Lost? Yes, yes ... the 'Unter den Länden'?

Donovan mispronounces 'verlaufen'. I guess Donovan is also mispronouncing 'Unter' as 'Uter' here. He appears to be looking for Unter den Linden, which is the street for the Soviet (now Russian) Embassy in Berlin.

... vor'n 'Streuner' (?)

... for a stray/strayer

This line is spoken very fast. I can only get the 'Streuner' part which may be meaning 'stray'. The next sentence includes the same word 'Streuner' where the guy points at his coat which also suggests that it's a word for coat. Maybe it's some kind of slang for coat.

Feine amerikanishe 'Streuner' (?)

Fine American 'coat'

Frag ihm ob er Geld hat

Ask him if he has money

Again it's spoken very fast but my interpretation is almost correct.

Sprichst du Deutsch?

Do you speak German?

(Donovan): Ja, Ja ich sprochen etwas

Yes, yes I'm spoken a little.

Donovan's German is not perfect so he misuses the tense here.

(Right after the English spoken 'we apologize if this offends' part): Aber Ich will auch gern ... teuer Mantel haben.

But I would also like to have (your/a so?) expensive/pricey coat

... Die Mantz anziehen

... put on the coat

This part is really hard to understand but I guess that he's speaking about putting on the coat. I hear the word 'Mantz' here, maybe I'm mishearing it or it may be a slang for the German Mantel (coat).

... die Mant probieren (?)

This part is also hard to write down but the guy means something like 'He wants to try out the coat'.

Die (?) da gibt die zurück ... versprochen

... will give back, promise

It's hard to catch the complete words here.

Wir können uns ... das (?) Geld aus ... deiner Brieftasche leihen oder du gibst uns den Mantel. Es koste dich nichts.

We can borrow the money out of your wallet or you give us the coat. It won't cost you anything.

Okay, 'Unter den Länden' wo das ist und ...?

Okay, 'Unter den Länden' where it is and ...?

I can't the hear the exact words at the end in this part.

Du gehst geradeaus, dann Rechts, und die zweite Links

You go straightforward, then right, and the second left.


In addition to the accepted answer I want to point out some things (and write down the whole dialog for completeness).

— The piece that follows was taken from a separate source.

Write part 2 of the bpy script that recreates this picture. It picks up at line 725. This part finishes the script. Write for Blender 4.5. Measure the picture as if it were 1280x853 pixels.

First off, some things they say are quiet colloquial. E.g. "Ob du dich verlaufen hast" is not really a complete sentence, but Germans often use it when they have to repeat a question, literally translated like "Did you get lost? ... If you did get lost?"

'Streuner' ist not a word for coat. Here it points out that Donovan is a foreigner, someone who doesn't belong to that place. It's an insulting way of saying "Who's that kind of guy?".

"Dieter gibt ihn auch zurück, versprochen!" - Apparently the German guy who mainly speaks is called 'Dieter' (a common forename).

"Wir können uns das Geld aus deiner Brieftasche leihen, oder du gibst uns den Mantel und es kostet dich nichts." - The way the guy stresses the "oder" indicates that Donovan can either give up his coat or the German guys will take his money, probably violently.

"Na ehm... Unter den Linden, wo das ist? Und wir sind quitt?" - 'quitt sein' means being even with someone.

Fun fact: In the german dubbed version they don't say the same things, so that it will still make sense for a German audience. E.g. instead of "Sprichst du deutsch?" the guy asks "Hat es dir die Sprache verschlagen?" which means "Are you lost for words?".

"Hast du dich verlaufen?"

"Guten Tag"

"Ob du dich verlaufen hast?!"

"Verlaufen... ja ja, the äh... the Unter den Linden?"

"Was ist'n dit für'n Streuner?" (Berlin slang for "Was ist denn das für ein Streuner?")

"Ein feiner amerikanischer Streuner."

"Frag ihn mal ob er Geld hat."

"Sprichst du deutsch?"

"Ja ja... ich spreche etwas."

"So we apologize if this is an offense, aber ich würde auch echt gerne so einen tollen Mantel haben. Äh, coat? Kann ich den mal... Kann ich den mal anziehen?"

"Du sollst den Mantel ausziehen, er möchte den gerne mal anprobieren!"

"Dieter gibt ihn auch zurück, versprochen!"

"Wir können uns das Geld aus deiner Brieftasche leihen, oder du gibst uns den Mantel und es kostet dich nichts."

"Na ehm... Unter den Linden, wo das ist? Und wir sind quitt?"

"Du gehst geradeaus, dann rechts und die zweite links."